WHAT IS EXPECTED
Reproduce the data below in full and exclude every picture.

DATA BLOCK
──────────────────────────────
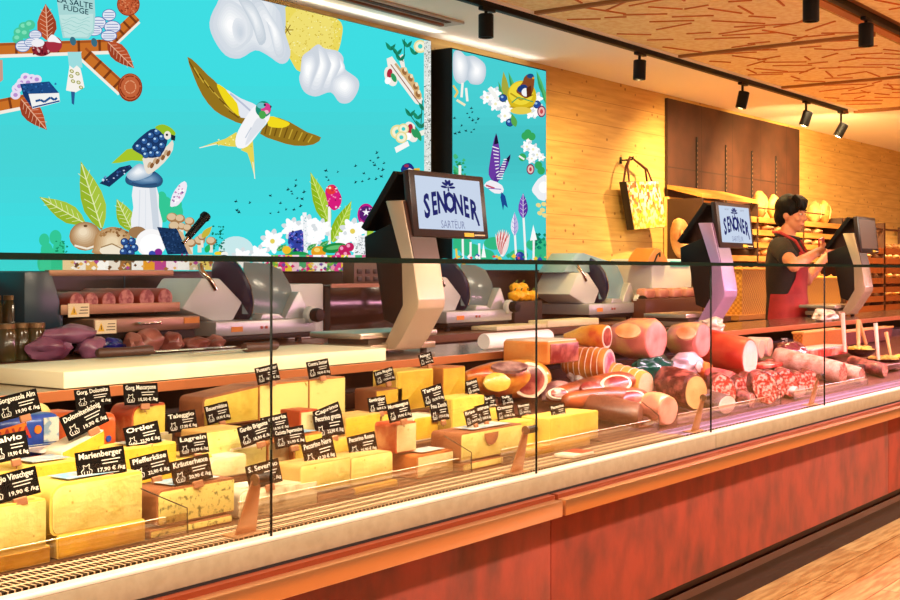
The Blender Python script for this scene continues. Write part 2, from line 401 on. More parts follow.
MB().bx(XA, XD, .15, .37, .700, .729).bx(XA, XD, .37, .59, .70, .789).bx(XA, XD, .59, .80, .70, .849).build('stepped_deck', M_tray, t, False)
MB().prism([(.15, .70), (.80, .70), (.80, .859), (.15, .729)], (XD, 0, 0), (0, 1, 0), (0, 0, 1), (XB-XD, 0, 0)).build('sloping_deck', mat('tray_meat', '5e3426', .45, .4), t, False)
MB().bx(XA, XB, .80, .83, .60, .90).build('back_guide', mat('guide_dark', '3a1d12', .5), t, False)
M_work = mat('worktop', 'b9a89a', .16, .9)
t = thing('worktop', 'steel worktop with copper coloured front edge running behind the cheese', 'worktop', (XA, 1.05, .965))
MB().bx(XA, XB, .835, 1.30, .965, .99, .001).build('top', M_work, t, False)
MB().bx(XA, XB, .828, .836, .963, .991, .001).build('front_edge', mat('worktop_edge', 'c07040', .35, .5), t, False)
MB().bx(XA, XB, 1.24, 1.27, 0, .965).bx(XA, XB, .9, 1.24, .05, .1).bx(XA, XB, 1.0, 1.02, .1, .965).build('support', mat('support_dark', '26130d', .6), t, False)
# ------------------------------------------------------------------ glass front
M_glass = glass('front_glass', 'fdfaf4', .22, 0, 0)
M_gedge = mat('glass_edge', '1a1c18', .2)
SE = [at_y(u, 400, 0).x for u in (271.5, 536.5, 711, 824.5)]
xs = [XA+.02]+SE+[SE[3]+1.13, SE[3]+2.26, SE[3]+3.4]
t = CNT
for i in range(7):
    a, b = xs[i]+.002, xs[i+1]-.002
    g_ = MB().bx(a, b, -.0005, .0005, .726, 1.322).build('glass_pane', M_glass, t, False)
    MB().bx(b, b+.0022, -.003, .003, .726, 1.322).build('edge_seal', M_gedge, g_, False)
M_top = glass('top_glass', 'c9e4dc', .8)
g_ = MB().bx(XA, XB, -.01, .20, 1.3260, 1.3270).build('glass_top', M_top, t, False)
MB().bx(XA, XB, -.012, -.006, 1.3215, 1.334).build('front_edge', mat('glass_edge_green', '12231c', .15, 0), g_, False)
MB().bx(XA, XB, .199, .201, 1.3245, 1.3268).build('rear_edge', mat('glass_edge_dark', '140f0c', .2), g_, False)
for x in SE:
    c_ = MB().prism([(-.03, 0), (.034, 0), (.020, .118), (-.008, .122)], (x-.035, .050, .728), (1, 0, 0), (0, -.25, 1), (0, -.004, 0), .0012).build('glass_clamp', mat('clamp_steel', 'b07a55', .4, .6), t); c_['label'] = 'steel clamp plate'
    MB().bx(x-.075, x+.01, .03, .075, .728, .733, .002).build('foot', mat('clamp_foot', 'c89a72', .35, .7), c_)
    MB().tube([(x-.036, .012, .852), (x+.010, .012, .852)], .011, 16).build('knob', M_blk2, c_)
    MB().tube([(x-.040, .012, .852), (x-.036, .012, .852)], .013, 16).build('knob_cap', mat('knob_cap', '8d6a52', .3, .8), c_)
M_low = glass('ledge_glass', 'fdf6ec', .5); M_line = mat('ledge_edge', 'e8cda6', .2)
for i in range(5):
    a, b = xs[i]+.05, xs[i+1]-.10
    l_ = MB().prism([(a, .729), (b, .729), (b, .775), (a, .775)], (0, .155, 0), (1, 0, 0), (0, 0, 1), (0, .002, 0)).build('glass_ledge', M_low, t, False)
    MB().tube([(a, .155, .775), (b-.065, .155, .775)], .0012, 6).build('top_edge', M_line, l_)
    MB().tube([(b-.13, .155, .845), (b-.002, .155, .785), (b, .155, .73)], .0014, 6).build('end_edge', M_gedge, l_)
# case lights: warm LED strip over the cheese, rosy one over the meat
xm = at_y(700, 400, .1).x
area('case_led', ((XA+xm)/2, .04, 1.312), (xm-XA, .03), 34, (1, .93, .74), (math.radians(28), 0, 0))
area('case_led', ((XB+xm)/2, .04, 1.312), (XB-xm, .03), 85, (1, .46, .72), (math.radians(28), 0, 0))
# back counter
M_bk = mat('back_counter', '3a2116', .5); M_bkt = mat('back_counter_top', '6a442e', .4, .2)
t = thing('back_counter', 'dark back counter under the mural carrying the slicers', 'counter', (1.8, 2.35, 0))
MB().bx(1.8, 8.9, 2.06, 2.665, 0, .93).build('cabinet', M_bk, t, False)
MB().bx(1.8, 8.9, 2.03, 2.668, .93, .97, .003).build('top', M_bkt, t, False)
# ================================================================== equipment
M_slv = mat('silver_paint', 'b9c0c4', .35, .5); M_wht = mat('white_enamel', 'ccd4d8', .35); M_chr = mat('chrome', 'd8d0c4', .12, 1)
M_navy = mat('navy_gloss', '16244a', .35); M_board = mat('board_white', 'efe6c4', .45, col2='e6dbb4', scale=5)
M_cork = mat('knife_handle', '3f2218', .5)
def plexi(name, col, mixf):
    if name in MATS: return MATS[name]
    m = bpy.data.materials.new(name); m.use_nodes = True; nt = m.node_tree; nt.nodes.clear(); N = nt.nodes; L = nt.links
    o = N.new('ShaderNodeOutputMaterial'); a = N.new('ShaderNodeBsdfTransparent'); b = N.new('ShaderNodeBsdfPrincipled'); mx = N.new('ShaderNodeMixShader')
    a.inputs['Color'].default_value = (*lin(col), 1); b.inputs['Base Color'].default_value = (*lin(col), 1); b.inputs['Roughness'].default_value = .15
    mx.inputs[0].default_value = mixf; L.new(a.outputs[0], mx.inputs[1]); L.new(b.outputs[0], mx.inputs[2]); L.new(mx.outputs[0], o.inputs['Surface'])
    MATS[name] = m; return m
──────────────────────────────
FINISHED ANSWER
The Blender Python script for this scene continues. Write part 2, from line 401 on. More parts follow.
MB().bx(XA, XD, .15, .37, .700, .729).bx(XA, XD, .37, .59, .70, .789).bx(XA, XD, .59, .80, .70, .849).build('stepped_deck', M_tray, t, False)
MB().prism([(.15, .70), (.80, .70), (.80, .859), (.15, .729)], (XD, 0, 0), (0, 1, 0), (0, 0, 1), (XB-XD, 0, 0)).build('sloping_deck', mat('tray_meat', '5e3426', .45, .4), t, False)
MB().bx(XA, XB, .80, .83, .60, .90).build('back_guide', mat('guide_dark', '3a1d12', .5), t, False)
M_work = mat('worktop', 'b9a89a', .16, .9)
t = thing('worktop', 'steel worktop with copper coloured front edge running behind the cheese', 'worktop', (XA, 1.05, .965))
MB().bx(XA, XB, .835, 1.30, .965, .99, .001).build('top', M_work, t, False)
MB().bx(XA, XB, .828, .836, .963, .991, .001).build('front_edge', mat('worktop_edge', 'c07040', .35, .5), t, False)
MB().bx(XA, XB, 1.24, 1.27, 0, .965).bx(XA, XB, .9, 1.24, .05, .1).bx(XA, XB, 1.0, 1.02, .1, .965).build('support', mat('support_dark', '26130d', .6), t, False)
# ------------------------------------------------------------------ glass front
M_glass = glass('front_glass', 'fdfaf4', .22, 0, 0)
M_gedge = mat('glass_edge', '1a1c18', .2)
SE = [at_y(u, 400, 0).x for u in (271.5, 536.5, 711, 824.5)]
xs = [XA+.02]+SE+[SE[3]+1.13, SE[3]+2.26, SE[3]+3.4]
t = CNT
for i in range(7):
    a, b = xs[i]+.002, xs[i+1]-.002
    g_ = MB().bx(a, b, -.0005, .0005, .726, 1.322).build('glass_pane', M_glass, t, False)
    MB().bx(b, b+.0022, -.003, .003, .726, 1.322).build('edge_seal', M_gedge, g_, False)
M_top = glass('top_glass', 'c9e4dc', .8)
g_ = MB().bx(XA, XB, -.01, .20, 1.3260, 1.3270).build('glass_top', M_top, t, False)
MB().bx(XA, XB, -.012, -.006, 1.3215, 1.334).build('front_edge', mat('glass_edge_green', '12231c', .15, 0), g_, False)
MB().bx(XA, XB, .199, .201, 1.3245, 1.3268).build('rear_edge', mat('glass_edge_dark', '140f0c', .2), g_, False)
for x in SE:
    c_ = MB().prism([(-.03, 0), (.034, 0), (.020, .118), (-.008, .122)], (x-.035, .050, .728), (1, 0, 0), (0, -.25, 1), (0, -.004, 0), .0012).build('glass_clamp', mat('clamp_steel', 'b07a55', .4, .6), t); c_['label'] = 'steel clamp plate'
    MB().bx(x-.075, x+.01, .03, .075, .728, .733, .002).build('foot', mat('clamp_foot', 'c89a72', .35, .7), c_)
    MB().tube([(x-.036, .012, .852), (x+.010, .012, .852)], .011, 16).build('knob', M_blk2, c_)
    MB().tube([(x-.040, .012, .852), (x-.036, .012, .852)], .013, 16).build('knob_cap', mat('knob_cap', '8d6a52', .3, .8), c_)
M_low = glass('ledge_glass', 'fdf6ec', .5); M_line = mat('ledge_edge', 'e8cda6', .2)
for i in range(5):
    a, b = xs[i]+.05, xs[i+1]-.10
    l_ = MB().prism([(a, .729), (b, .729), (b, .775), (a, .775)], (0, .155, 0), (1, 0, 0), (0, 0, 1), (0, .002, 0)).build('glass_ledge', M_low, t, False)
    MB().tube([(a, .155, .775), (b-.065, .155, .775)], .0012, 6).build('top_edge', M_line, l_)
    MB().tube([(b-.13, .155, .845), (b-.002, .155, .785), (b, .155, .73)], .0014, 6).build('end_edge', M_gedge, l_)
# case lights: warm LED strip over the cheese, rosy one over the meat
xm = at_y(700, 400, .1).x
area('case_led', ((XA+xm)/2, .04, 1.312), (xm-XA, .03), 34, (1, .93, .74), (math.radians(28), 0, 0))
area('case_led', ((XB+xm)/2, .04, 1.312), (XB-xm, .03), 85, (1, .46, .72), (math.radians(28), 0, 0))
# back counter
M_bk = mat('back_counter', '3a2116', .5); M_bkt = mat('back_counter_top', '6a442e', .4, .2)
t = thing('back_counter', 'dark back counter under the mural carrying the slicers', 'counter', (1.8, 2.35, 0))
MB().bx(1.8, 8.9, 2.06, 2.665, 0, .93).build('cabinet', M_bk, t, False)
MB().bx(1.8, 8.9, 2.03, 2.668, .93, .97, .003).build('top', M_bkt, t, False)
# ================================================================== equipment
M_slv = mat('silver_paint', 'b9c0c4', .35, .5); M_wht = mat('white_enamel', 'ccd4d8', .35); M_chr = mat('chrome', 'd8d0c4', .12, 1)
M_navy = mat('navy_gloss', '16244a', .35); M_board = mat('board_white', 'efe6c4', .45, col2='e6dbb4', scale=5)
M_cork = mat('knife_handle', '3f2218', .5)
def plexi(name, col, mixf):
    if name in MATS: return MATS[name]
    m = bpy.data.materials.new(name); m.use_nodes = True; nt = m.node_tree; nt.nodes.clear(); N = nt.nodes; L = nt.links
    o = N.new('ShaderNodeOutputMaterial'); a = N.new('ShaderNodeBsdfTransparent'); b = N.new('ShaderNodeBsdfPrincipled'); mx = N.new('ShaderNodeMixShader')
    a.inputs['Color'].default_value = (*lin(col), 1); b.inputs['Base Color'].default_value = (*lin(col), 1); b.inputs['Roughness'].default_value = .15
    mx.inputs[0].default_value = mixf; L.new(a.outputs[0], mx.inputs[1]); L.new(b.outputs[0], mx.inputs[2]); L.new(mx.outputs[0], o.inputs['Surface'])
    MATS[name] = m; return m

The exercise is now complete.